Si potrebbe continuare all’infinito: sono tutte questioni filosofiche, e non bisogna essere professori di filosofia per porsele. Le questioni filosofiche interessano ciascuno di noi.
Potete certamente decidere che tutte queste sono questioni che lasciano il tempo che trovano e che si può vivere benissimo divertendosi, facendo soldi o morendo di fame senza che esse ci tocchino da vicino. Ma – a parte che certi esseri umani non possono resistere alla meraviglia che li porta a farsi queste domande – nel corso della storia queste questioni "irrilevanti" hanno determinato il nostro modo di vivere, hanno spinto certi gruppi a guerre di religione, hanno influenzato profondamente le indagini degli scienziati, hanno determinato il nostro modo di intendere la vita, il divertimento, il guadagno e le nostre miserie, anche per coloro che non se ne sono mai resi conto.

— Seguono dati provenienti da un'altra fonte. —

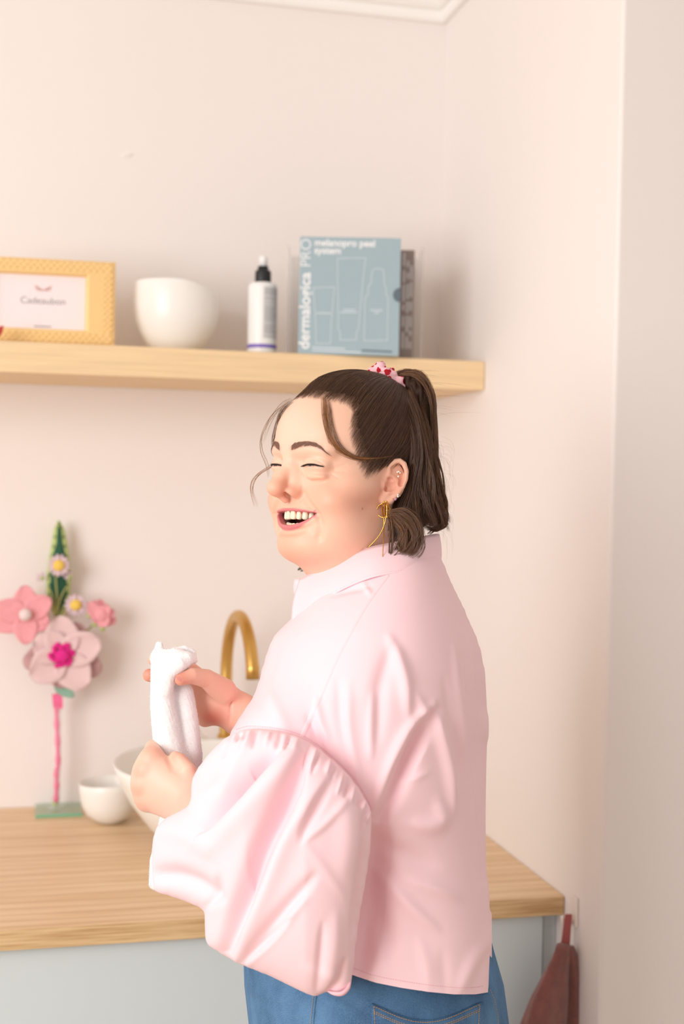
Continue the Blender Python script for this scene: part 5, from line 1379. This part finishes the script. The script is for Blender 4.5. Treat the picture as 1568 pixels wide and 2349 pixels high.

Ci sono stati nella storia dell’umanità altri modi di reagire alla meraviglia per ciò che ci circonda. Per esempio le religioni, che sono materia di fede, e che sono state tramandate sotto forma di miti o di rivelazioni, mentre la risposta filosofica si basa su un uso della ragione. Sono esistite filosofie che hanno cercato di mostrare come le rivelazioni delle religioni non contrastino con una "sana" ragione (e si pensi a come Tommaso d’Aquino aveva elaborato cinque modi razionali per dimostrare l’esistenza di Dio), così come ci sono stati casi in cui la filosofia ha agito come critica delle religioni (come in Feuerbach o in Marx). Ci sono state cosmologie, ovvero narrazioni più meno fantastiche su come è nato l’universo, o sulle genealogie degli dèi (per esempio Esiodo). Tutte queste "narrazioni" si distinguevano dal ragionamento filosofico, mediante il quale, invece, si cercava sempre di attenersi a quelle che venivano considerate le leggi della nostra mente.
Forse ci sono altre e numerose ragioni per capire e studiare la filosofia, e per suggerirle tutte le pagine di questo manuale appena bastano. Ma speriamo che questi pochi accenni siano sufficienti per invogliare qualcuno a comprendere che cosa voglia dire pensare. Perché il pensare, e il pensare filosofico, è quello che distingue gli uomini dagli animali.